Del Laine mentioned that “people on the outside were more nervous than those stranded at the lake.” She said that one of Bob Wakeman’s favorite stories of that winter concerns the time that several of the locals were down a Fenn Barkley’s market when, all of a sudden, they saw a plane circling overhead. After a packaged bundle was dropped in the woods behind the market, those that ere there put on their skis and took off to see what it was, thinking perhaps that it might be fresh meat. “It wasn’t meat at all, but bundle of the Lake Tahoe News [which were then printed in Minden, Nev.] telling us we were snowed in.”

And Ann Celio, who was one of those actually ‘snowed-out’ during those 28 days, spoke of the time that she and her husband were told that Echo was finally going to be opened. “We made it as far as Frog Pond, to about where Echo Creek crosses the highway, and found that the plow hadn’t opened the road any farther east. Norm go out of the car and asked the snow plow operator if he could ride with him to our home so that he could get his plow and help clear out more of the area. When they reached the corner of Sawmill Road and Highway 50, they came across 16 or 17 cars buried in the snow, an filled with half-frozen people.”

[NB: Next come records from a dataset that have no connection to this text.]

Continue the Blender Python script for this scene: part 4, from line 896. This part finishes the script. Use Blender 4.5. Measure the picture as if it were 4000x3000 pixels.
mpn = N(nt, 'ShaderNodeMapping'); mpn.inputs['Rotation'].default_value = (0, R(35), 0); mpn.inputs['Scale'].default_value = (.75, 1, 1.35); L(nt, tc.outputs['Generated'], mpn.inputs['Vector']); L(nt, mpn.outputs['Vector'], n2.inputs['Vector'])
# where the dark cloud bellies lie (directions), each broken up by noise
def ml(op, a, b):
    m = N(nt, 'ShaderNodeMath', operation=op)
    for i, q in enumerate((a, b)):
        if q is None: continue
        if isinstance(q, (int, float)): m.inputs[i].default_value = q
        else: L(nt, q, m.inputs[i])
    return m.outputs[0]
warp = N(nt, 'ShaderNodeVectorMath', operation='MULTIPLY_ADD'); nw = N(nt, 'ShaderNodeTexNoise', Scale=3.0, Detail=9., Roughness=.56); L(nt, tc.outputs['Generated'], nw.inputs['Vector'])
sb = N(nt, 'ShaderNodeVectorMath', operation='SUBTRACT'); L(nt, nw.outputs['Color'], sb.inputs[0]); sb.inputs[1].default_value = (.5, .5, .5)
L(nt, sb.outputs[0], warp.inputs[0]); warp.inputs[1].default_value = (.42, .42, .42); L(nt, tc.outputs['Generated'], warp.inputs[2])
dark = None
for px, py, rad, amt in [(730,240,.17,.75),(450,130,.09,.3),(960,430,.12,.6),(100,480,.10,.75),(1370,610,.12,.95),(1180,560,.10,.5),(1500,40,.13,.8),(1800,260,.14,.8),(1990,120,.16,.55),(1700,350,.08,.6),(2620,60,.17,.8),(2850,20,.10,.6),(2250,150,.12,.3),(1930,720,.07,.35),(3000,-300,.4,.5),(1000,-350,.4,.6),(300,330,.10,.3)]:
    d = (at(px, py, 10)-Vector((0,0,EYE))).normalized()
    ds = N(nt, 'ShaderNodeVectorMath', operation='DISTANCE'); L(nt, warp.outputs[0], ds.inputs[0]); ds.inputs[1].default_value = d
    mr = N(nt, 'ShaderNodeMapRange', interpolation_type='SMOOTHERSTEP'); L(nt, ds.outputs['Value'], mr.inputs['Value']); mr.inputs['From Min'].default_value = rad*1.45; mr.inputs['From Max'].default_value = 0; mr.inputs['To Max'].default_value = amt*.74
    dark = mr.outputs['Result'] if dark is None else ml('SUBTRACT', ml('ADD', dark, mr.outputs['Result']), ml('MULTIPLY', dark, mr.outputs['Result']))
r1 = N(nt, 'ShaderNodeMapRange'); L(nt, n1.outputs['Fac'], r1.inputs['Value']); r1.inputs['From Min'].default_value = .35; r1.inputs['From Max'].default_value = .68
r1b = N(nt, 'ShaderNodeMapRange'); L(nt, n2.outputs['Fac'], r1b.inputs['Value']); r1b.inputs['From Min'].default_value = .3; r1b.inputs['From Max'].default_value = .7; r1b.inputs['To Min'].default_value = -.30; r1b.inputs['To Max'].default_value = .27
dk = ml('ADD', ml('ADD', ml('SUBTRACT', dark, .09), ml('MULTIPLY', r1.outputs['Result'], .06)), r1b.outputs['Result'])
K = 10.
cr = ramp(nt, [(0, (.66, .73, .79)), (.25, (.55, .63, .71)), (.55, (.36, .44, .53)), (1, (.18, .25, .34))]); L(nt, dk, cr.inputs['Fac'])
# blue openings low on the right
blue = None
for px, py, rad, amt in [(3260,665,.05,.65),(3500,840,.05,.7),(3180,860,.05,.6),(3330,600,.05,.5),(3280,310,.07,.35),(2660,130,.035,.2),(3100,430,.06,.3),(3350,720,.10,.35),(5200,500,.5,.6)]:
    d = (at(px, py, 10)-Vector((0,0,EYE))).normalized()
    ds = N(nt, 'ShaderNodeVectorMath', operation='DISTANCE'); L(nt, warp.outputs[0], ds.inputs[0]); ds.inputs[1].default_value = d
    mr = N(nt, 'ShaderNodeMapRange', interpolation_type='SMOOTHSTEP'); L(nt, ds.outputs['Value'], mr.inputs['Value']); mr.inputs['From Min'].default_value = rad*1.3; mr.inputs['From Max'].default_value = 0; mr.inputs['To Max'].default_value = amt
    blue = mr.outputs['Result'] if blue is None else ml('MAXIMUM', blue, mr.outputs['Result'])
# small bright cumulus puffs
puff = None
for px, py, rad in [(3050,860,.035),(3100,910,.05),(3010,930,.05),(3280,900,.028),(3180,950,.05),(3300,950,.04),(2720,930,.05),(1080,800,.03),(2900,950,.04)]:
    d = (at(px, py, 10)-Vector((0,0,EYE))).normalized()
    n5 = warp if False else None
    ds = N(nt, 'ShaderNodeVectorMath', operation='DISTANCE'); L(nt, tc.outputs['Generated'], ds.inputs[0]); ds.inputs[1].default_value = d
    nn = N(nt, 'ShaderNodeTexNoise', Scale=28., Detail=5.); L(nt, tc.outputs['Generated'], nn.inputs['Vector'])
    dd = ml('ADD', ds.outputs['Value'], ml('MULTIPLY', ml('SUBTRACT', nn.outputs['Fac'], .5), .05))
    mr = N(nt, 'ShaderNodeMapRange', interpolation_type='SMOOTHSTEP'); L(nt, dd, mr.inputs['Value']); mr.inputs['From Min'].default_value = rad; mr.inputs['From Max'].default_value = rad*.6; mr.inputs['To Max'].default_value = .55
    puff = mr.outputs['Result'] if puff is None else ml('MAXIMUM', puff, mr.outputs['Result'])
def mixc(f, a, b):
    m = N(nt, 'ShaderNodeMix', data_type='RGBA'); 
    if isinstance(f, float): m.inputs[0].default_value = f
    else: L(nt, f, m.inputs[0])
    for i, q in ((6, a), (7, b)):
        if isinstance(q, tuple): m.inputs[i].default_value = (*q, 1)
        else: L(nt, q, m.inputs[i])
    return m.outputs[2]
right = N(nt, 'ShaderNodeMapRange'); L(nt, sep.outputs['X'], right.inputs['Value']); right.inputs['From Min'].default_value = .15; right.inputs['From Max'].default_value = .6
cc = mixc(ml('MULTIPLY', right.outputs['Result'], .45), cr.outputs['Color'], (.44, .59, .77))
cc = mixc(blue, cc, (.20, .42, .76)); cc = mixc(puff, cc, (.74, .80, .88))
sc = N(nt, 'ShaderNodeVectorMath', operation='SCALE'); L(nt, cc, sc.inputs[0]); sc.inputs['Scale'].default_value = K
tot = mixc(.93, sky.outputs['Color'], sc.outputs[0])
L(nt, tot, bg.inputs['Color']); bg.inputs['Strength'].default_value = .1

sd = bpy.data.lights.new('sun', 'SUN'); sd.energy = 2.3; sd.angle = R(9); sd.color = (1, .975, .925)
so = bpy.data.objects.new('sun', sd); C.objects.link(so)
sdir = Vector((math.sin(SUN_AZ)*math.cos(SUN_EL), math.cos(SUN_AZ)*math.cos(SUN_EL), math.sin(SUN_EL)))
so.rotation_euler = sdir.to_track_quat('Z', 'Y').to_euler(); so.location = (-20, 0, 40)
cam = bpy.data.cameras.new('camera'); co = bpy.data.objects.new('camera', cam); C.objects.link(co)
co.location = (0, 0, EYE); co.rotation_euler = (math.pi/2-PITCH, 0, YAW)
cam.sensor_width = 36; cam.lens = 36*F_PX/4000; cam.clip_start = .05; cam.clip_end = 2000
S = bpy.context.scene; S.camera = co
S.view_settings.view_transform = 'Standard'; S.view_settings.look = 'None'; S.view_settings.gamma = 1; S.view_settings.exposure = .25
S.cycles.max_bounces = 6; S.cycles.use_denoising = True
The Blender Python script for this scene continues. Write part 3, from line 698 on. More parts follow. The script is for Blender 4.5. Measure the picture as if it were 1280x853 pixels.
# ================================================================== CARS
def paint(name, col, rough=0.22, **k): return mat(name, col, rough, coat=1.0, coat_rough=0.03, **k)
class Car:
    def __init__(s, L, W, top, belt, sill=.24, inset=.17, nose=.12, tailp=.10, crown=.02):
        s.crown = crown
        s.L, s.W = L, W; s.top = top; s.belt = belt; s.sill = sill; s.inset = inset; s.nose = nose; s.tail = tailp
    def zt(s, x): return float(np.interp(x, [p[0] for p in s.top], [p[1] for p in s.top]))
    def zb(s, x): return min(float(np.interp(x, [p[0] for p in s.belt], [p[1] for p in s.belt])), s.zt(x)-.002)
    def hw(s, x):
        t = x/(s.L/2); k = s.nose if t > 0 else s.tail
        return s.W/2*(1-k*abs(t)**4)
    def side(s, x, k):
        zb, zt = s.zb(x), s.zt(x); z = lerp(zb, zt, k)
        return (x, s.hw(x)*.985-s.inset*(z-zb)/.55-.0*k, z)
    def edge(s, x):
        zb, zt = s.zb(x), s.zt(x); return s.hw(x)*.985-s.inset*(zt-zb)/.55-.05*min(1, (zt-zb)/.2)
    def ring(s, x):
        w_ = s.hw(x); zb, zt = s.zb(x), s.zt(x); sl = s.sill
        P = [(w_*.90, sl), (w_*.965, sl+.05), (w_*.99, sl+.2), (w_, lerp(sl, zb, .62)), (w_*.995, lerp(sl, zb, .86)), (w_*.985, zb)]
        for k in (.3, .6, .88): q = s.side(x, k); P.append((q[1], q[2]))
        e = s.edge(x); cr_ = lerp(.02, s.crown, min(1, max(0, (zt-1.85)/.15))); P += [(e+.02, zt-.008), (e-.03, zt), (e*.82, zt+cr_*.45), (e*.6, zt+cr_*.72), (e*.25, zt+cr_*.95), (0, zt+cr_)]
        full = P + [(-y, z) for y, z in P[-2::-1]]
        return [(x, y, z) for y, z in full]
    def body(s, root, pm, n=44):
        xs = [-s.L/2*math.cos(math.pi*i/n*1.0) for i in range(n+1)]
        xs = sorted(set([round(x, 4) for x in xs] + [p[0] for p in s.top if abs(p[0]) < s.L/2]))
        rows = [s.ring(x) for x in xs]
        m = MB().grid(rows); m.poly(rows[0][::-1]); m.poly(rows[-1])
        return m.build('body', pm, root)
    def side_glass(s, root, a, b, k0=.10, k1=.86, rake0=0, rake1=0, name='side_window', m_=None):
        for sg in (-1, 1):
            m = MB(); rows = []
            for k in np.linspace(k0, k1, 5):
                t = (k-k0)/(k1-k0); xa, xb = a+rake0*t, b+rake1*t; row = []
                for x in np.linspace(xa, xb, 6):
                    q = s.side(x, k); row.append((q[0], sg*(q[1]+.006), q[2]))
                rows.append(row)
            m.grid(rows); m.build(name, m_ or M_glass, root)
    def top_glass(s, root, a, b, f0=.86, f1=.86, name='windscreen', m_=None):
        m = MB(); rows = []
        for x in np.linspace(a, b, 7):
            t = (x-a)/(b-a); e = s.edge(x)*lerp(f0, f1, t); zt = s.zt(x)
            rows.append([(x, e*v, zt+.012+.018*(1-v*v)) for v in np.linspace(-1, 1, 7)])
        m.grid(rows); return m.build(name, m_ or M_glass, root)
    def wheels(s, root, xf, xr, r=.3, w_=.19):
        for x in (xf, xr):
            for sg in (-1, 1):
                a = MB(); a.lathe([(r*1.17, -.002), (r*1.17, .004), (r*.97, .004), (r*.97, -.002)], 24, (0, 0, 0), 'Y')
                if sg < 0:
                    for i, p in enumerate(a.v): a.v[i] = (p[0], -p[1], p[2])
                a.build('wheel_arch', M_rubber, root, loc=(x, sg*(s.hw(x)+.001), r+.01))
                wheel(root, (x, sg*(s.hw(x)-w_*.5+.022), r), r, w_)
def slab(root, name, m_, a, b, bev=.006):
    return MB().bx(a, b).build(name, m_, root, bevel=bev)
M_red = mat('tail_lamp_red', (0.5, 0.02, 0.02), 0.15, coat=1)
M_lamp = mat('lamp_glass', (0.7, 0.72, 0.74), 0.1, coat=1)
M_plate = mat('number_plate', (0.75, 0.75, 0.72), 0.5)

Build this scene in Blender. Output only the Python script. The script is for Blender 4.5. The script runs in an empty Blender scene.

“Evidently,” Mrs. Celio continued, “quite a few residents had been stranded inside Ethel’s Pie Shop that snowy afternoon, and when the fuel oil inside the building had run out, they’d all gotten into the cars and turned on the motors to keep warm. By the time the two men had found the cars, though, the snow had just about buried the cars and the gasoline was exhausted. Norm said the visibility was zero, and that it took from 8 p.m. to 2 a.m. to get those cars out.

“Many still ask if we were frightened that winter,” said Mrs. Bernhardt. “There were a great many hardships, I’ll admit, but I guess we were just having too much fun to worry.”

“As I look back on it, I remember it as a time of sharing, real neighborliness and a time of getting together and doing things with all our friends. Sometimes it takes a catastrophe to get people to live this way, but of course a winter like this would never happen again because of our modern snow plow equipment.”